Jeśli nie wierzysz, zapytaj jakiegoś muzyka, sportowca lub poetę.

Sama prezentacja to parę reguł. Dlaczego więc ludzie się jej boją?

Jest wiele przyczyn takiego lęku. Cokolwiek by nie powiedzieć, to tylko lęk. Są tylko dwie emocje, które nas do czegoś motywują: lęk i wiara. Wiara jest silnie połączona z zaufaniem. Jeśli wiara w to, że dam sobie radę na scenie jest większa niż jakiś tam lęk, to lęk po chwili znika. To jak waga. Na jednej szalce mamy lęk, na drugiej mamy wiarę. Jeśli mocno w coś wierzymy, że się uda, to uda się na pewno.

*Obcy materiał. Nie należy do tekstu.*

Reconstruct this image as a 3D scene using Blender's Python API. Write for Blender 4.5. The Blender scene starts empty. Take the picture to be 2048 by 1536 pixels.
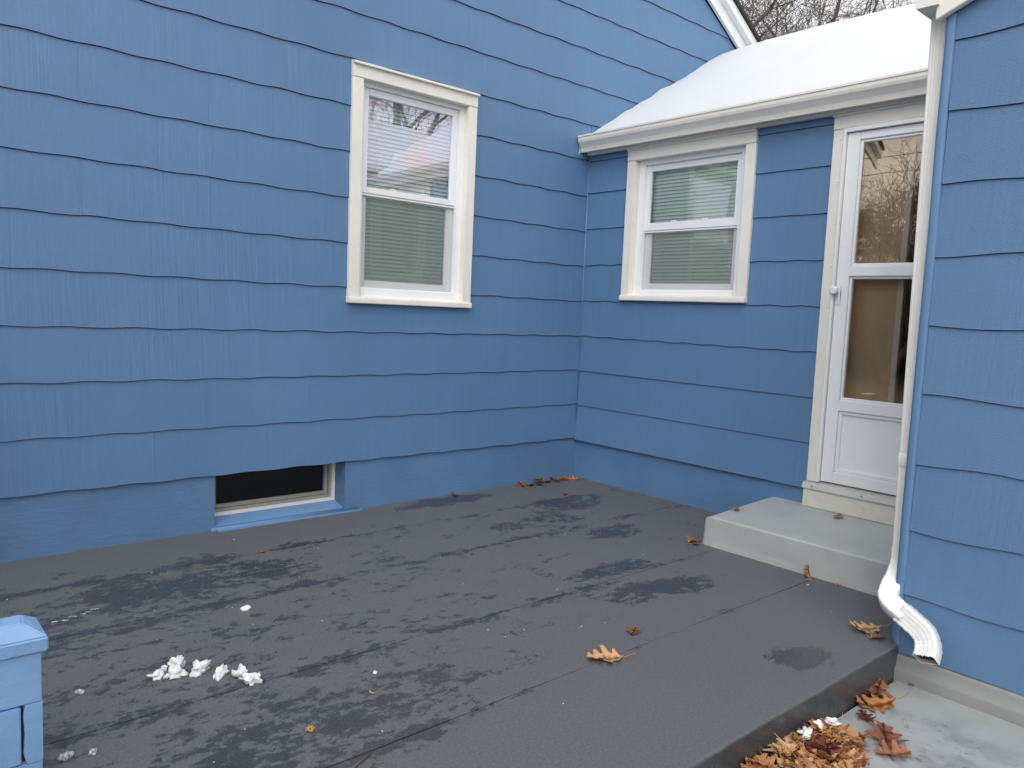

Z przemówieniem jest tak samo. Jeśli wierzymy, że będziemy pewni siebie, że publiczność będzie zachwycona naszym przemówieniem, to tak będzie. To jest nieodłącznie związane z nastawieniem. Nastawienie to połowa sukcesu.

Przemawianie jest jednak sztuką. Sztuką przełamywania własnych barier w dyscyplinie pracy nad sobą, sztuką w przełamywaniu siebie w dotarciu do grona słuchaczy. Sztuką poruszenia swoich własnych emocji , a potem emocji innych ludzi. Nasze życie składa się z emocji. Trudno mówić o przekonaniu klienta zakupu właśnie naszego produktu lub usługi, o nauczeniu pracownika jego obowiązków czy zachowań, czy zmotywowaniu grupy menedżerów do pracy ponad siły, kiedy nie zaangażujemy siebie i ich emocjonalnie.

Świat trochę zwariował. System szkolny uczy o emocjach jakby stojąc za szybą. Biznes jest z jednej strony wyzuty z wszelkich emocji a z drugiej bardzo ich pożąda. Nie ma w tym logiki przyzwolenia na to, żeby po prostu czuć. A kto może to zmienić? Na pewno nie reguły wprowadzane z zewnątrz przez urzędy. Może to zrobić każdy w swoim własnym sercu. Bo gdy serce ma otwarte łatwiej jest poczuć (nie zrozumieć!) czego potrzebują jego słuchacze. Łatwiej jest zdobyć ich zaufanie, bo jest się człowiekiem, a nie maszyną, która została wyuczona konkretnych treści i próbuje to profesjonalnie przedłożyć słuchaczom.

Ludzie to wyczuwają na bardzo subtelnym poziomie i odmawiają, a my nie wiemy dlaczego. Może warto by było przyjrzeć się sobie trochę z zewnątrz i przewartościować pewne schematy, w których istniejemy od lat.

Przemawianie to sztuka naturalności.